Trzecia kwarta była najlepsza w naszym wykonaniu – pierwsze punkty zdobyli goście, ale później rzuciliśmy im 18 punktów z rzędu. Spójnia trafiła do kosza dopiero przy stanie 54:30. Później m.in. za trzy rzucił Szymon Barys, a przed ostatnią kwartą mieliśmy 24 punkty przewagi.

Nasz trener dał pograć wszystkim zawodnikom. I niemal wszyscy nasi koszykarze wpisali się do protokołu, z wyjątkiem Kacpra Moczkowskiego. Nasz rzucający próbował trafić do kosza za dwa i za trzy, lecz chybił celu.
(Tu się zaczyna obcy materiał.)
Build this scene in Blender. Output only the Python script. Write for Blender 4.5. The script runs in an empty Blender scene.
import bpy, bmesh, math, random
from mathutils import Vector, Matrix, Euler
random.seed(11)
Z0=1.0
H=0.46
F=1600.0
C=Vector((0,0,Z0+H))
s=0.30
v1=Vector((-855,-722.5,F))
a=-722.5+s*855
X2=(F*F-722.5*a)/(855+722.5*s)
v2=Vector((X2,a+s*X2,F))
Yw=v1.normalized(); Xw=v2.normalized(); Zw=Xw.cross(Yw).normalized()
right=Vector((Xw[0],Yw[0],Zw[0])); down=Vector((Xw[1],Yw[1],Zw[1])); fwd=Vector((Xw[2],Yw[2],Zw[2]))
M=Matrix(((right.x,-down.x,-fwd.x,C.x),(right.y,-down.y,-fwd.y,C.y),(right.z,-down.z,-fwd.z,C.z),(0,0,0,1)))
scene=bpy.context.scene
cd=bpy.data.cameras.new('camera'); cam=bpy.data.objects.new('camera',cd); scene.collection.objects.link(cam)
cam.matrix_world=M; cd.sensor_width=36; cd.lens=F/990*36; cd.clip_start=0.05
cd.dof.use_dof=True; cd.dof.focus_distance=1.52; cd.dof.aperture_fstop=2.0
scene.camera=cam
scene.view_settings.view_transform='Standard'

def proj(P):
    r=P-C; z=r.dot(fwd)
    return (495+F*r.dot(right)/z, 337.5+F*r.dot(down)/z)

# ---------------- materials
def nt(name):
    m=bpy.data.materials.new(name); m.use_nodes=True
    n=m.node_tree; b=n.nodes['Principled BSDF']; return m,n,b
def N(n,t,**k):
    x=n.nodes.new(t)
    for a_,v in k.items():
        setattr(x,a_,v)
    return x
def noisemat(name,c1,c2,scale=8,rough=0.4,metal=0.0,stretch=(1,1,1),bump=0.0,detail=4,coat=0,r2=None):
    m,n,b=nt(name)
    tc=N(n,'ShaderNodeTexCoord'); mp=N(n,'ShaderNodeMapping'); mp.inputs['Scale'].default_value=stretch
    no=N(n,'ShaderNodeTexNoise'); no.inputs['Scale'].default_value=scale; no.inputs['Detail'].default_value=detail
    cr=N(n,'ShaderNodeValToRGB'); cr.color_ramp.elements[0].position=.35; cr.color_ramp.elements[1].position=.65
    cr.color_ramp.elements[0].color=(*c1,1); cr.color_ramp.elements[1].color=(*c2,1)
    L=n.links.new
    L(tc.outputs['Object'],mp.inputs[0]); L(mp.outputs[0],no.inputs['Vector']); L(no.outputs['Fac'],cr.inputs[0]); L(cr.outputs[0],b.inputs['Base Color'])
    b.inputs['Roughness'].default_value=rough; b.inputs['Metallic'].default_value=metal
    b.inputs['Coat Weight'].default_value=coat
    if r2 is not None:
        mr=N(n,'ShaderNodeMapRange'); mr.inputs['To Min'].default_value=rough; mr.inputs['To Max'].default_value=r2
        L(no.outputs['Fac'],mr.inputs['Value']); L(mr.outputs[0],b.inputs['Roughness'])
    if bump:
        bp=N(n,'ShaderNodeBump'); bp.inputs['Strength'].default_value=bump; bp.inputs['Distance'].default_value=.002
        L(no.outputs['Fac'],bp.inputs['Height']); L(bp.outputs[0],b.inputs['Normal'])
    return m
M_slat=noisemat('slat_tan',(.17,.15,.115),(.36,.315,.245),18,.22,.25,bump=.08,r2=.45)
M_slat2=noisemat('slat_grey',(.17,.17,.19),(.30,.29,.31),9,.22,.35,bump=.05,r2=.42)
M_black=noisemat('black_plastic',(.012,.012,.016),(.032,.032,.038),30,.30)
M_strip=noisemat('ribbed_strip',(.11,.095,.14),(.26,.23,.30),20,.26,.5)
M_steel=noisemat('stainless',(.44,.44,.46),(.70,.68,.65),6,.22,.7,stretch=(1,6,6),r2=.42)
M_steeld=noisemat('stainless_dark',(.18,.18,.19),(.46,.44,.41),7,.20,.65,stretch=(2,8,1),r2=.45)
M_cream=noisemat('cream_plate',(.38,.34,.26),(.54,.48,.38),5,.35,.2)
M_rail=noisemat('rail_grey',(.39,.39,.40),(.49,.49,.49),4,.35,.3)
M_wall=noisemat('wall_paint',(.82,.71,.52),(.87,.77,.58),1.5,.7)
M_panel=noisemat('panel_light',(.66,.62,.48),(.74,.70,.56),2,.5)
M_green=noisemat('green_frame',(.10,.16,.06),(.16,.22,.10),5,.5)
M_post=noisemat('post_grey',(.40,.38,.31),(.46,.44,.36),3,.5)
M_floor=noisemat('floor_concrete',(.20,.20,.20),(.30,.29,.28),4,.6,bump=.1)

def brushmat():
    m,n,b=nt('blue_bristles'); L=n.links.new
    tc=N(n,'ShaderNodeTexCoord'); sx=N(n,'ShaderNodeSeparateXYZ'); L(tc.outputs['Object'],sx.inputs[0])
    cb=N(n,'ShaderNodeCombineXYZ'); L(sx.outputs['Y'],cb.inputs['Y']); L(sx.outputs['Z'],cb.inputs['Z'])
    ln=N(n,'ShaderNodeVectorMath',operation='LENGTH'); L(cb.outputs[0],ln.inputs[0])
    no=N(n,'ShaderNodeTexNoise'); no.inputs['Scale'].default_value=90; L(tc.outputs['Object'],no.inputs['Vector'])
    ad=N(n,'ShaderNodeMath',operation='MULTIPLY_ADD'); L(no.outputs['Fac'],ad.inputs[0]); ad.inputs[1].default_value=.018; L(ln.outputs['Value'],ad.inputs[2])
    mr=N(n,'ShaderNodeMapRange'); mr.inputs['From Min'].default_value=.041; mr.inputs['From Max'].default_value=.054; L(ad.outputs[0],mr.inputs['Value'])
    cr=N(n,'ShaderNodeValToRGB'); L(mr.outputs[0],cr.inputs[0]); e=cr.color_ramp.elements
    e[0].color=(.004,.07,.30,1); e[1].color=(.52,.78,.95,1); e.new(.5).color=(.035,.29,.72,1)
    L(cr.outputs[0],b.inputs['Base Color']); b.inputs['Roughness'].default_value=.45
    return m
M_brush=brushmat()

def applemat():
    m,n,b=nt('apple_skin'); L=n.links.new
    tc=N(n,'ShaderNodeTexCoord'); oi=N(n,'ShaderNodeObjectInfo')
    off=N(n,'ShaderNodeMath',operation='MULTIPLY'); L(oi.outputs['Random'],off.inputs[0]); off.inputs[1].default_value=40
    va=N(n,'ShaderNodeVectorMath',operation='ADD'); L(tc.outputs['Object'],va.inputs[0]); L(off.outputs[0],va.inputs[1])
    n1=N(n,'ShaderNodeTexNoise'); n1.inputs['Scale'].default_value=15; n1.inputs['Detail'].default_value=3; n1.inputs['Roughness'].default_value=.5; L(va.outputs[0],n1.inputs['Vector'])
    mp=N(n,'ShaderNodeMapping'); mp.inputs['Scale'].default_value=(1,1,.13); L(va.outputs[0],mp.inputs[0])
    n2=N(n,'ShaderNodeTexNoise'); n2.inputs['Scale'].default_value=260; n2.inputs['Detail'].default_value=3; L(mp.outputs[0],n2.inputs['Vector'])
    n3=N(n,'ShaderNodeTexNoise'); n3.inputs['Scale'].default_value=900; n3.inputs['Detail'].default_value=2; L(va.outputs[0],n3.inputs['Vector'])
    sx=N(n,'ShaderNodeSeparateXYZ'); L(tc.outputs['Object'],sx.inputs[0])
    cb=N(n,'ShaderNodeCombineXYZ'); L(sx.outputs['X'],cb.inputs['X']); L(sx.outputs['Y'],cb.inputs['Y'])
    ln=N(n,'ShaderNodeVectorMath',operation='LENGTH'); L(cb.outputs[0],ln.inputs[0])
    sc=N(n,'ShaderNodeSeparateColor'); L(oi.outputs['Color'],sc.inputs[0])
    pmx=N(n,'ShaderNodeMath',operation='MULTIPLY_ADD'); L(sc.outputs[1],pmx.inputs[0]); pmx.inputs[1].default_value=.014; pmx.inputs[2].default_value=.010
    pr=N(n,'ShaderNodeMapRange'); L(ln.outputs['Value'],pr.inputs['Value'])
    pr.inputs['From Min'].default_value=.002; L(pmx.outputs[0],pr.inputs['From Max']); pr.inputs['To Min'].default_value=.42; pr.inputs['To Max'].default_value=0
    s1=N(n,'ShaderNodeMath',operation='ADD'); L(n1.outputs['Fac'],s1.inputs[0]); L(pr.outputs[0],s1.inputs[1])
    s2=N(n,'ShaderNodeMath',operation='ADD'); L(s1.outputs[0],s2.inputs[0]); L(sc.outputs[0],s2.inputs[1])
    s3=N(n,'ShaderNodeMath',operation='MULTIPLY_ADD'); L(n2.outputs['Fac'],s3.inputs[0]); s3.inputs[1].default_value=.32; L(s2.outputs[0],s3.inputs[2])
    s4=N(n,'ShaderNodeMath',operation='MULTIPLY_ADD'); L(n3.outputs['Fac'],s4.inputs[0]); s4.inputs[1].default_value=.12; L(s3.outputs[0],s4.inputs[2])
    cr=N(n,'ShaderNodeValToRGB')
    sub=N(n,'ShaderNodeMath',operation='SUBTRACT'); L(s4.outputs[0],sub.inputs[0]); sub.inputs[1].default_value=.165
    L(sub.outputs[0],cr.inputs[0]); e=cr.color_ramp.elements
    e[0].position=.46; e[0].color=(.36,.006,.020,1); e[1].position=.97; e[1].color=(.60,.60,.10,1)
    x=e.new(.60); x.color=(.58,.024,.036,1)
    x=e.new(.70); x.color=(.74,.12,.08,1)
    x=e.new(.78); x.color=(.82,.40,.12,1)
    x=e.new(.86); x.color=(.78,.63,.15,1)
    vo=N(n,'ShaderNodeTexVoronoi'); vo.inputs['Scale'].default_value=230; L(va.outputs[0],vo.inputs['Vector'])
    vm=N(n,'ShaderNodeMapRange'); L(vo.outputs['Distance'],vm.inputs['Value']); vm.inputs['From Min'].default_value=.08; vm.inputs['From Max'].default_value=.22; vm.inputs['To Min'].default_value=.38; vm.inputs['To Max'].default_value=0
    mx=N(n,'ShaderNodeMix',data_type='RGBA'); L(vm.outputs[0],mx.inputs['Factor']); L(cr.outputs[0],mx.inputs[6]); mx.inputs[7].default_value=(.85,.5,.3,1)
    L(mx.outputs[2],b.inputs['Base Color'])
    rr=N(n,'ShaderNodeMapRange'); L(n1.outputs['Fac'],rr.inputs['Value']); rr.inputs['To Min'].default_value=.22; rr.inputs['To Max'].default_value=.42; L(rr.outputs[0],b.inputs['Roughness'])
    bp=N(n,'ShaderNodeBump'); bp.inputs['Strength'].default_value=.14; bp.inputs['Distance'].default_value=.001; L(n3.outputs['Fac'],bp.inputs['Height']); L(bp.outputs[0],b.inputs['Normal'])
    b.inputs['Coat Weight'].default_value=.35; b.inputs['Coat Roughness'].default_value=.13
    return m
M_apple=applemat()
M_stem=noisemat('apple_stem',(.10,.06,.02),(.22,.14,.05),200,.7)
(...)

Wynik ustalił celnymi rzutami Patryk Purta, dla którego były to pierwsze punkty w tym sezonie.

Teraz czas na derby – w środę w Zatoce Sportu gramy z ŁKS Coolpack, zaś w sobotę o godz. 15.00 naszym rywalem będzie zgierski Boruta.

Profi Sunbud PKK’99: Gralewski 17, Wilk 15, Zawadzki 12, Barys 11, Grabowski 8, Strzelczyk 6, Maj 5, Purta 4, Wudarczyk 3, Sobolewski 2, Wierzchowski 1, Moczkowski.